Abstract

Carbon Capture and Storage (CCS) and Carbon Capture and Utilization (CCU) are two CO2-based technologies aiming at mitigating climate change by capturing and either permanently storing CO2 (CCS) or using it as a feedstock (CCU) for commercial products, e.g., chemicals, fuels, or plastic products. Whereas the implementation of CCS has attracted considerable public opposition in Europe and the US, the CCU-technology is still in an early development stage. This research takes a social science perspective and investigates the awareness, general perception and acceptance of CCS in comparison to CCU by applying an online survey in Germany (2017, n = 509). In addition, the risk perception of single steps in the CCU/CCS process chains was explored (CCS: CO2-capturing, CO2-transport, CO2-storage; CCU: CO2-capturing, CO2-transport, temporary CO2-storage, production, product usage, product disposal).
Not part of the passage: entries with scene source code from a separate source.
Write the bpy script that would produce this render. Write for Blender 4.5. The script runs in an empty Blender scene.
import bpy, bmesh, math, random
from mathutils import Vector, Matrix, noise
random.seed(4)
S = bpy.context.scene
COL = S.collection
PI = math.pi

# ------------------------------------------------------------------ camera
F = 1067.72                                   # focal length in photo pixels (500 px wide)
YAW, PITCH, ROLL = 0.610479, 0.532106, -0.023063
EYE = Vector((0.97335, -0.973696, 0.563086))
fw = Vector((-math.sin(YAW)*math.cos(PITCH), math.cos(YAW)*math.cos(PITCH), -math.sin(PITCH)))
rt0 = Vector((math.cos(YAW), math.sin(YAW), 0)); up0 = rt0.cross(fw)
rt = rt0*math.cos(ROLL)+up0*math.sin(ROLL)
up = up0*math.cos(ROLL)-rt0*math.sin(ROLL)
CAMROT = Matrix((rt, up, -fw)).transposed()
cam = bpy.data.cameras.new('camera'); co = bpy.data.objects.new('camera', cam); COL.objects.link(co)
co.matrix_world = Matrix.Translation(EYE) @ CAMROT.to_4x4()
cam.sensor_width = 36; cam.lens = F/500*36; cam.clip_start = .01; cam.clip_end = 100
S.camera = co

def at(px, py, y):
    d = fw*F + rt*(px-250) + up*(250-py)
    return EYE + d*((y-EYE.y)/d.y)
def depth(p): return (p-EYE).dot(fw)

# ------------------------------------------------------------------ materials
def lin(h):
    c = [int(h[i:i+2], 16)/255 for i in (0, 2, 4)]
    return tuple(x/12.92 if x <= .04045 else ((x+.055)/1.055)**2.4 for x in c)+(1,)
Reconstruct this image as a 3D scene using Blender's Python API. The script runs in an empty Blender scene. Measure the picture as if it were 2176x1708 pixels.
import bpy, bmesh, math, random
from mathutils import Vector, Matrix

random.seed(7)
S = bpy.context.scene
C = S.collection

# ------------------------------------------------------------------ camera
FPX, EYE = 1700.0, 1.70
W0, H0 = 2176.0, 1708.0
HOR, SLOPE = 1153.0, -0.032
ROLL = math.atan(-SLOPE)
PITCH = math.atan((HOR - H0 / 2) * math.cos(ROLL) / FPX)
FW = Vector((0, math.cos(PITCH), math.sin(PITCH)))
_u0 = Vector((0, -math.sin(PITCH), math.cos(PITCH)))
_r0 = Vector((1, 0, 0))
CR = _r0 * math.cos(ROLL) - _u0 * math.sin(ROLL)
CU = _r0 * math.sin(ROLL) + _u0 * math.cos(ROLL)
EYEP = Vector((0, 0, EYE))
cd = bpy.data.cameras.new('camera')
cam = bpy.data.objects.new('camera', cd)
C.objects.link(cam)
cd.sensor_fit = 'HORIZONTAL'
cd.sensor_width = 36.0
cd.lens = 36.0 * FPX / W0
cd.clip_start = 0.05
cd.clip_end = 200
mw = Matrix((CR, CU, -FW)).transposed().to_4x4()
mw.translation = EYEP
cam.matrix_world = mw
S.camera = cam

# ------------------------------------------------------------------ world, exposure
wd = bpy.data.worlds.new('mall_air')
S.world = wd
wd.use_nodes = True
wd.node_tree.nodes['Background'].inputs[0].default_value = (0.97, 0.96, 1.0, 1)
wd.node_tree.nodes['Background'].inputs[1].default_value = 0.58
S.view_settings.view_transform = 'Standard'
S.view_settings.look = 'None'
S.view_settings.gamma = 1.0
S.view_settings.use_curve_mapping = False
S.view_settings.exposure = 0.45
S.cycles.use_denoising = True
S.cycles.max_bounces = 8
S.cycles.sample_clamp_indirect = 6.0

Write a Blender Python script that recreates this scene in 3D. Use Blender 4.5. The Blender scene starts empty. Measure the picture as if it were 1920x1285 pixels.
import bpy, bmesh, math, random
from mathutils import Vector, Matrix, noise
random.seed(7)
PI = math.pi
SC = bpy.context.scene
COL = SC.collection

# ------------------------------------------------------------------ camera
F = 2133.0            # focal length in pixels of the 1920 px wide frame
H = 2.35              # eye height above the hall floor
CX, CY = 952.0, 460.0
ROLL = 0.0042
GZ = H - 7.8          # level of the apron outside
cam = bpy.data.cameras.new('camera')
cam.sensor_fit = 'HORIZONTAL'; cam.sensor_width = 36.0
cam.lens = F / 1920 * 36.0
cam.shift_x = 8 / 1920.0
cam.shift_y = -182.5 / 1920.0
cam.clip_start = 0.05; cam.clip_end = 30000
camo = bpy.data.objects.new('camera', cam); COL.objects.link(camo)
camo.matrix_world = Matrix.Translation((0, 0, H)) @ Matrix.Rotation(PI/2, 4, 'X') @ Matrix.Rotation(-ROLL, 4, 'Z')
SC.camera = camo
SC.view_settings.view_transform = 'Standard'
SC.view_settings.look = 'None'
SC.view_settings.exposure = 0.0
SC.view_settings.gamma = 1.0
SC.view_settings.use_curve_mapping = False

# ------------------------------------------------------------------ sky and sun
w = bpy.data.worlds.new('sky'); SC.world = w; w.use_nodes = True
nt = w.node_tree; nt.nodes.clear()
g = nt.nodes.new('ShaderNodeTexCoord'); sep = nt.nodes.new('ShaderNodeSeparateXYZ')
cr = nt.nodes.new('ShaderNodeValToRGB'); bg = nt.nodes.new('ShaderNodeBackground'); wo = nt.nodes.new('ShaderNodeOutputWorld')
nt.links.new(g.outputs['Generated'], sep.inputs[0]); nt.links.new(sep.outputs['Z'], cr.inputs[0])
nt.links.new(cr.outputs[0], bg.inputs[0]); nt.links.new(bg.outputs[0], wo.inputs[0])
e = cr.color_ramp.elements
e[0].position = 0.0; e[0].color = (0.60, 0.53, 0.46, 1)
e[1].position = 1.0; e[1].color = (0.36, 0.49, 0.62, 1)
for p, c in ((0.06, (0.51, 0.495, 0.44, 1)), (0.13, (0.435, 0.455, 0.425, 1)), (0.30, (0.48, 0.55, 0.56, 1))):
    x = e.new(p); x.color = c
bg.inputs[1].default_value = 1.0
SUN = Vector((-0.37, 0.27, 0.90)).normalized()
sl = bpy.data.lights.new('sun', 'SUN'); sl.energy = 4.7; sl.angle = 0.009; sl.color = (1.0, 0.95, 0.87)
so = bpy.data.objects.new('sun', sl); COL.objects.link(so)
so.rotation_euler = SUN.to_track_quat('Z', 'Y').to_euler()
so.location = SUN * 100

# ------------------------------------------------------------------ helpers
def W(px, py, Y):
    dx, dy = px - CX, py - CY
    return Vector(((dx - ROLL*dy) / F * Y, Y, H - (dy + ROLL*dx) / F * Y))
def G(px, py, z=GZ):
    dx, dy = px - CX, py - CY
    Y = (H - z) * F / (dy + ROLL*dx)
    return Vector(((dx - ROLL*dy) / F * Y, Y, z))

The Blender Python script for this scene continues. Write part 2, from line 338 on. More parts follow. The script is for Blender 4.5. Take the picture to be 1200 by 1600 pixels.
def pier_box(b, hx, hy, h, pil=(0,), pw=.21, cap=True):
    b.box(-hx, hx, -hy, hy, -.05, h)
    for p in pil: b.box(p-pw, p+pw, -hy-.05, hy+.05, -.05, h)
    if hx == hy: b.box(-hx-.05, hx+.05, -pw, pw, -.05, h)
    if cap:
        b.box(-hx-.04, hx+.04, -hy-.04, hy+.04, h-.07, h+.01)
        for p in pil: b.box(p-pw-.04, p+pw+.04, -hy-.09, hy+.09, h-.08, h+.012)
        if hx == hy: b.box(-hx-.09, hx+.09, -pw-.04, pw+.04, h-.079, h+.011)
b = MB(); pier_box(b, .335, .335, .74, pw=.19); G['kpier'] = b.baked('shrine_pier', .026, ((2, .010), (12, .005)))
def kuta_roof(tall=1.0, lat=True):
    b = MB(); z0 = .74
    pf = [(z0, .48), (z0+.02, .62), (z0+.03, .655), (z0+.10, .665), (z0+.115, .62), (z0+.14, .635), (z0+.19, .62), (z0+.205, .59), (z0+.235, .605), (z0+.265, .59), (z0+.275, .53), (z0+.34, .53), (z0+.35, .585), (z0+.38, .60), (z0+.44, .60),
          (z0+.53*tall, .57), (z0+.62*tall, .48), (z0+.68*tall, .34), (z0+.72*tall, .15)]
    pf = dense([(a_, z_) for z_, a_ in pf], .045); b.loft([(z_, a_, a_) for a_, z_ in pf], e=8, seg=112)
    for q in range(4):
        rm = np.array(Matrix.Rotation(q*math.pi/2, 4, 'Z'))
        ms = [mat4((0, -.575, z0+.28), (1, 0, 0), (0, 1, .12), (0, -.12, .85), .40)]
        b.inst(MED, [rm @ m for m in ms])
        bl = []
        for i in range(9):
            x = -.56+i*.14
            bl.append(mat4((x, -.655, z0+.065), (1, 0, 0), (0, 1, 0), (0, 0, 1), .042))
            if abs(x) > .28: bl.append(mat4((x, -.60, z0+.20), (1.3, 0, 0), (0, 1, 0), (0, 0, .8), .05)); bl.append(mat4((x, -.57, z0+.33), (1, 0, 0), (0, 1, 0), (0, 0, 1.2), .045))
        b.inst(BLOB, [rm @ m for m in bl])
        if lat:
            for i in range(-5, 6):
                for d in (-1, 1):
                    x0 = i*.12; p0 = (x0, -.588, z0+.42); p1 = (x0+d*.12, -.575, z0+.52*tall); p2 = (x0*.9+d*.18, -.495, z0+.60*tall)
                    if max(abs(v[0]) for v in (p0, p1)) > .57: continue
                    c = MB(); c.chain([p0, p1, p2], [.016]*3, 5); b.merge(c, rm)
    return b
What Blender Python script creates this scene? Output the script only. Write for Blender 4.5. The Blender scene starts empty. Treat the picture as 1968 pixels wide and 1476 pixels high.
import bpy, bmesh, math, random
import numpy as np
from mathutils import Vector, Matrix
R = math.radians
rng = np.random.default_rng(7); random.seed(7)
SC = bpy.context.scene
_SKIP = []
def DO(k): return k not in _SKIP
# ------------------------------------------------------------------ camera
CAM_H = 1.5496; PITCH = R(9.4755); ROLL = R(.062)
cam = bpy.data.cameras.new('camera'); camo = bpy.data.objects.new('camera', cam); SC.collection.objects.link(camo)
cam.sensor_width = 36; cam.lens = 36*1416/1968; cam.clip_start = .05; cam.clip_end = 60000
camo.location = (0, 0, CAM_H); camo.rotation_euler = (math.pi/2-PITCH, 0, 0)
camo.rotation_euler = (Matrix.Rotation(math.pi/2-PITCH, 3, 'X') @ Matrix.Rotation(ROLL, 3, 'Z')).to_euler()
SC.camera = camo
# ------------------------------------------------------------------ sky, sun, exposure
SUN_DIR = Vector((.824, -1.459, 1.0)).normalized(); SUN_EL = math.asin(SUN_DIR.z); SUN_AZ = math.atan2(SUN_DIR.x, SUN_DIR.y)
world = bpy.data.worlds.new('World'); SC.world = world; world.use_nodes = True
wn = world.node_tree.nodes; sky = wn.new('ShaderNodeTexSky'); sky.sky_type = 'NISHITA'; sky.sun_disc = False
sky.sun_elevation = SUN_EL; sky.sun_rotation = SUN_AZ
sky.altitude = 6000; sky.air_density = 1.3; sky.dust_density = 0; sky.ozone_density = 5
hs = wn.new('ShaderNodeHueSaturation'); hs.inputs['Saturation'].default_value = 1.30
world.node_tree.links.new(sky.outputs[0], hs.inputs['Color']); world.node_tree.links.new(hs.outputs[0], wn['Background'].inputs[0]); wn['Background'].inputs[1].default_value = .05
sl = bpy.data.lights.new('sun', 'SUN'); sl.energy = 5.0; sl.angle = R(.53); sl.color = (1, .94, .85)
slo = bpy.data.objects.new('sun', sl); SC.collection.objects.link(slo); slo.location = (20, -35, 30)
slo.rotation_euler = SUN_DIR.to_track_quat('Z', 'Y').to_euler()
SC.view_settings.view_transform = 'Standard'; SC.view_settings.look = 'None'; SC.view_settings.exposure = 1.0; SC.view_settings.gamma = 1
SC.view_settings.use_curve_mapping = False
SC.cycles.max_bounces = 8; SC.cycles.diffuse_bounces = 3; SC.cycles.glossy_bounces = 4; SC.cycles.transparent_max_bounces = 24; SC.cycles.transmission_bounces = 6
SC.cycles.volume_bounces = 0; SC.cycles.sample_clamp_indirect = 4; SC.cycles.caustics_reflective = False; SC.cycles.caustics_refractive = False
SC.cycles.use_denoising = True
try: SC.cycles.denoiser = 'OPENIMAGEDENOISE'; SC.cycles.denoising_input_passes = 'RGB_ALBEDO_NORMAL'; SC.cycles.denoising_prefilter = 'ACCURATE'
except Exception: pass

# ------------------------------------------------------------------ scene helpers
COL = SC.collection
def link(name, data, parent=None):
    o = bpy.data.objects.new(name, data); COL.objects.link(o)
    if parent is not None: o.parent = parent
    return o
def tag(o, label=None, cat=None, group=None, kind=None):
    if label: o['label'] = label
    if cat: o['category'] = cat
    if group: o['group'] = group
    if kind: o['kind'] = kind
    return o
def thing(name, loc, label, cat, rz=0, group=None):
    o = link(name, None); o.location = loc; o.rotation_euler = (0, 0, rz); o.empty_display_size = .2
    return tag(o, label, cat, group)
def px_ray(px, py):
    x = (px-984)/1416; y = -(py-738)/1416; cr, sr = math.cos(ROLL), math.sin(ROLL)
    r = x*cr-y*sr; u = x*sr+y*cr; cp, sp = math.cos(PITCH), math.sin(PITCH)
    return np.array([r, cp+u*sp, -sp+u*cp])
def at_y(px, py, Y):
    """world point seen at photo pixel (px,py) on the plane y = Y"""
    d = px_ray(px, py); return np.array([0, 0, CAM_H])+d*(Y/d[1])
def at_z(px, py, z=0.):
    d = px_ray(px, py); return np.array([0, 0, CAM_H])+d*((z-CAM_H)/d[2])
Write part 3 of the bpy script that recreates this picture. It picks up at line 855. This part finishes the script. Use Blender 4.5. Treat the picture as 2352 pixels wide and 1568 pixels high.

Significant differences were found for the perception and acceptance of CCS and CCU: while both technologies were generally accepted, CCU was perceived significantly more positively than CCS. CCS-acceptance was negatively influenced by storage and transport risks; for CCU, disposal and product risks decreased acceptance. Our results contribute to the development of communication concepts for a successful implementation of CO2-based technologies by considering public concerns.